### Instructions for the task
Of the material below, the lines to be retyped are those from the line containing "Reconstruct this image" through the line containing "from mathutils import Matrix, Vector", inclusive; reproduce them exactly.

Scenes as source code

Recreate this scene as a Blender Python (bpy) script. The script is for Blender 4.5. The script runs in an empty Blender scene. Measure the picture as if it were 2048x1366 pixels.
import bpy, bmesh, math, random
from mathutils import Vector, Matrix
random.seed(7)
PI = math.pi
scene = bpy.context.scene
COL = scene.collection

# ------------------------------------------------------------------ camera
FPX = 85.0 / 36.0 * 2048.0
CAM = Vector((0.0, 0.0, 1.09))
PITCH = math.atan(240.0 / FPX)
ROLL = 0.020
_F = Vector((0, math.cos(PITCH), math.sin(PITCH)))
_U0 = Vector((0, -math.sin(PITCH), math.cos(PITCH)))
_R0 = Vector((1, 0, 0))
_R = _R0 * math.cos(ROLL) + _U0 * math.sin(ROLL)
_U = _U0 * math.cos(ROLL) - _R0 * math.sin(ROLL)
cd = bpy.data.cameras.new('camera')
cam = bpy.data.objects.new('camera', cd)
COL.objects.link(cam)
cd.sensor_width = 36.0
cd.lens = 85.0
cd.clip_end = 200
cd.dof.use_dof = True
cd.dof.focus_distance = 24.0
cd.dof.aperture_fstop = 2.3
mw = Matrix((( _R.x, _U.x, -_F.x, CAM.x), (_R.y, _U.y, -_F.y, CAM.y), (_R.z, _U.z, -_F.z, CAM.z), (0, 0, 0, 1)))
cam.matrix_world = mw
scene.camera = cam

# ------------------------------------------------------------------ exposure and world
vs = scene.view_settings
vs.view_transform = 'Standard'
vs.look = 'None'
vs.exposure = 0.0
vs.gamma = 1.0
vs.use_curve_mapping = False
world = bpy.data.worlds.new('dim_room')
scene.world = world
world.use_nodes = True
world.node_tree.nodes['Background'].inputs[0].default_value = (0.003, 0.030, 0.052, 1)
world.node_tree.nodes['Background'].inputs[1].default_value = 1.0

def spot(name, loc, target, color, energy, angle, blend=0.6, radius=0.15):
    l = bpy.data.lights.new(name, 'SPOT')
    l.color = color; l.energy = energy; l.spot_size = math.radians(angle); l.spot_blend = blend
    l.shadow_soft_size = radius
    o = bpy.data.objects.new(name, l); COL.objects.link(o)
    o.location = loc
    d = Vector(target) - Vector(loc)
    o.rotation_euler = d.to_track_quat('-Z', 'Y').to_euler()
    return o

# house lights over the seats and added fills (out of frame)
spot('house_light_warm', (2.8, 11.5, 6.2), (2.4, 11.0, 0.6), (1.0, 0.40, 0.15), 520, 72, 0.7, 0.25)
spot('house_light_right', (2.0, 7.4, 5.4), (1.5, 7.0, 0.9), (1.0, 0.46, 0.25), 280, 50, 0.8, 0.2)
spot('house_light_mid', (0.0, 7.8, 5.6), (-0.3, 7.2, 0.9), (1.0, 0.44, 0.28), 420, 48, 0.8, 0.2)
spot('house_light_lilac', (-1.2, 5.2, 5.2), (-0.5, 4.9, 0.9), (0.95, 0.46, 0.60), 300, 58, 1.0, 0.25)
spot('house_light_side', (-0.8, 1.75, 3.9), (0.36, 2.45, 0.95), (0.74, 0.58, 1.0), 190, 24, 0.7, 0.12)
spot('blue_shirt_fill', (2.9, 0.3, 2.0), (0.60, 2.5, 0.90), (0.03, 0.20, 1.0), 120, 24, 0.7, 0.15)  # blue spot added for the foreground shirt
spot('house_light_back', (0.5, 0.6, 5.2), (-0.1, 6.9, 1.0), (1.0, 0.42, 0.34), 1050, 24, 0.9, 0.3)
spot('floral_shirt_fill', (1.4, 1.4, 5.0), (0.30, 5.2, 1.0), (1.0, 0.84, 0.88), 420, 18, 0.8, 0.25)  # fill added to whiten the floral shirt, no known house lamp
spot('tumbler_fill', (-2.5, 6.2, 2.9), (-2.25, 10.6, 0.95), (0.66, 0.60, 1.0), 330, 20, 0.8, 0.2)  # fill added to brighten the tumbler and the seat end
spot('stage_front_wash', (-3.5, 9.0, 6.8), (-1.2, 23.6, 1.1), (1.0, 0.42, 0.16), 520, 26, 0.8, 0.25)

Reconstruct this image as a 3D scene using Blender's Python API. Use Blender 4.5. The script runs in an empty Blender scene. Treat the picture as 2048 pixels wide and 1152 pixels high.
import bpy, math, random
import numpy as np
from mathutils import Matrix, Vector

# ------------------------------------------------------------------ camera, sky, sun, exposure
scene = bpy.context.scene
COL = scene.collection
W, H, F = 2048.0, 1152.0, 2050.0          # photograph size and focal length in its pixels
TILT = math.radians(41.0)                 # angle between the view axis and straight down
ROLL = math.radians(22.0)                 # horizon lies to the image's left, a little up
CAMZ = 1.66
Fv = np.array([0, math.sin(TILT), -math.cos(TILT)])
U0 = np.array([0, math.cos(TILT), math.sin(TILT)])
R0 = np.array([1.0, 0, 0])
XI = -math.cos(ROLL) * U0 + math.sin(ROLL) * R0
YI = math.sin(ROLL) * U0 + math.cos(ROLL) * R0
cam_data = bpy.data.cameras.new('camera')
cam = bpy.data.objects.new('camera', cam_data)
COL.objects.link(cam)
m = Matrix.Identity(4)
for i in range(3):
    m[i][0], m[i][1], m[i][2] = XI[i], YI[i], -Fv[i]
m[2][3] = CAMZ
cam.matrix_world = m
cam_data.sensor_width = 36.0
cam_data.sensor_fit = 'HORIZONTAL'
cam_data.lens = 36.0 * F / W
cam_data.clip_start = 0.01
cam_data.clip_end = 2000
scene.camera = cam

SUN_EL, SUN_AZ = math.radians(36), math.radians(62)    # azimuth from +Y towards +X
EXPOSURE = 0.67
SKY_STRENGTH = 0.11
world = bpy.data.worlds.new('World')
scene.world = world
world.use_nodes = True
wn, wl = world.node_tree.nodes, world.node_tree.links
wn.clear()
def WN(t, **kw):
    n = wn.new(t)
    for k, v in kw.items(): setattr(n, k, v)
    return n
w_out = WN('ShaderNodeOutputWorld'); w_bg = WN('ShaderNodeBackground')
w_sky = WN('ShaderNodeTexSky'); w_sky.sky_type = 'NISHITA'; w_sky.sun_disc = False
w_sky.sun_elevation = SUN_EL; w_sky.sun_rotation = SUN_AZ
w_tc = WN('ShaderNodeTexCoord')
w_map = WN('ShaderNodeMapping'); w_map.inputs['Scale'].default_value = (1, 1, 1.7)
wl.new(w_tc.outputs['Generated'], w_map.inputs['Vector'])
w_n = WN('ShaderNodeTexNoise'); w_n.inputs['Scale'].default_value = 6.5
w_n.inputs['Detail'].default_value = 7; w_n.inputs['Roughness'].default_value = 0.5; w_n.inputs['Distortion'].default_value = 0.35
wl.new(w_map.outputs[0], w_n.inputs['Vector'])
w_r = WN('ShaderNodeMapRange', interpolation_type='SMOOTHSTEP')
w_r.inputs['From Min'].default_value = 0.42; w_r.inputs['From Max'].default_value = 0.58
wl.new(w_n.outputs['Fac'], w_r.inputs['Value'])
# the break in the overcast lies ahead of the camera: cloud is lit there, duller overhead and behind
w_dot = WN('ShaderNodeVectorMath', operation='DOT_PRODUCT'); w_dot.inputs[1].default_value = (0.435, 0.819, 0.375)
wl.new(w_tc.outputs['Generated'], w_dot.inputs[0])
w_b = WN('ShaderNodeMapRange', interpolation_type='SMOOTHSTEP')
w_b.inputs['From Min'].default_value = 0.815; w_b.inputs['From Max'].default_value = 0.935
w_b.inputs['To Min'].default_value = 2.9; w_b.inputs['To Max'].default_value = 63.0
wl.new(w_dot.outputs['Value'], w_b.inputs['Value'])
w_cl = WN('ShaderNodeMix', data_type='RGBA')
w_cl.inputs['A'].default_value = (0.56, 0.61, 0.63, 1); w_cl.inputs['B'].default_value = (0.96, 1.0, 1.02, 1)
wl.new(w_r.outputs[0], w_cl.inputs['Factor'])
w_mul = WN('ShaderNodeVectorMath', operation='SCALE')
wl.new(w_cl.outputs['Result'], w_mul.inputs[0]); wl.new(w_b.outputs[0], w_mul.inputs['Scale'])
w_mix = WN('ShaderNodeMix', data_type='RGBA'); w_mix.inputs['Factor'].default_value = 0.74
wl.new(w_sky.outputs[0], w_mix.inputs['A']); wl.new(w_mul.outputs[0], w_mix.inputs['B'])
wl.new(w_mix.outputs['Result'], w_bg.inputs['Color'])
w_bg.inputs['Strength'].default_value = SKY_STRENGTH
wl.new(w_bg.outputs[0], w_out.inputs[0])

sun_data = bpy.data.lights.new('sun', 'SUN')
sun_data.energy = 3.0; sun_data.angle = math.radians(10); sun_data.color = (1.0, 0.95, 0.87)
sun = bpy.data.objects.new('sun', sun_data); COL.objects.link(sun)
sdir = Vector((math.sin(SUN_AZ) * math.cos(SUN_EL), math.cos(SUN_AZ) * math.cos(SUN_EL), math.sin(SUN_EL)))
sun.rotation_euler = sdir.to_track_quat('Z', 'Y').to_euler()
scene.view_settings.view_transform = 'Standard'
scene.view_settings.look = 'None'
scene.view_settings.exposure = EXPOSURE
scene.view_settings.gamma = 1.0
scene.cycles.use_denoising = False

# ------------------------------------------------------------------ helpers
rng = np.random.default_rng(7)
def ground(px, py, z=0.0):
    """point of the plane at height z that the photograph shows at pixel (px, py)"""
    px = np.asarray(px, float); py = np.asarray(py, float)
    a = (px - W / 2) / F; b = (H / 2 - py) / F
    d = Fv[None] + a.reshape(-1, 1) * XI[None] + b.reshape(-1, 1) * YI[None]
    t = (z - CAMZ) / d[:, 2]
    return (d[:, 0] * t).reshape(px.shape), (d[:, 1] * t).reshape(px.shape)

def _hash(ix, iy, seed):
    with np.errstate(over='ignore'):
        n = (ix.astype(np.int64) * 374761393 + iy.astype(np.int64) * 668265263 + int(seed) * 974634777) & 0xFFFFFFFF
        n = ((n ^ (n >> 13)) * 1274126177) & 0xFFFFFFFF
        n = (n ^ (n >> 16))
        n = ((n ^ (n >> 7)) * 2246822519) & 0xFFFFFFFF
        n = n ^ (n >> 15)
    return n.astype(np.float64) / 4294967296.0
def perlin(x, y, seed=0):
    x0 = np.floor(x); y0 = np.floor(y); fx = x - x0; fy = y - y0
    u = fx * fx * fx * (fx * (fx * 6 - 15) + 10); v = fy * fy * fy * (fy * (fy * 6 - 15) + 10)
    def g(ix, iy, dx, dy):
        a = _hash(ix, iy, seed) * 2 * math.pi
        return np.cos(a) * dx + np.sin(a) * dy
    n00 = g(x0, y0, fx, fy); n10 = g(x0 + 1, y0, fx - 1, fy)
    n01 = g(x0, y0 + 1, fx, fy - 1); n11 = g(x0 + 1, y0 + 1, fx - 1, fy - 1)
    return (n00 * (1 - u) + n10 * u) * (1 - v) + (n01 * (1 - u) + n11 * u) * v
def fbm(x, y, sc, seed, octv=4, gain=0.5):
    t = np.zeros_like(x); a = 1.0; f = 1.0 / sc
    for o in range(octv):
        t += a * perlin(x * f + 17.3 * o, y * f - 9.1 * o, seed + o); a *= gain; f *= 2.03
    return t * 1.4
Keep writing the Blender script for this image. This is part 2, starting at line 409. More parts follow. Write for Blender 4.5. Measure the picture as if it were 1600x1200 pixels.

### Final answer
Reconstruct this image as a 3D scene using Blender's Python API. Use Blender 4.5. The script runs in an empty Blender scene. Treat the picture as 2048 pixels wide and 1152 pixels high.
import bpy, math, random
import numpy as np
from mathutils import Matrix, Vector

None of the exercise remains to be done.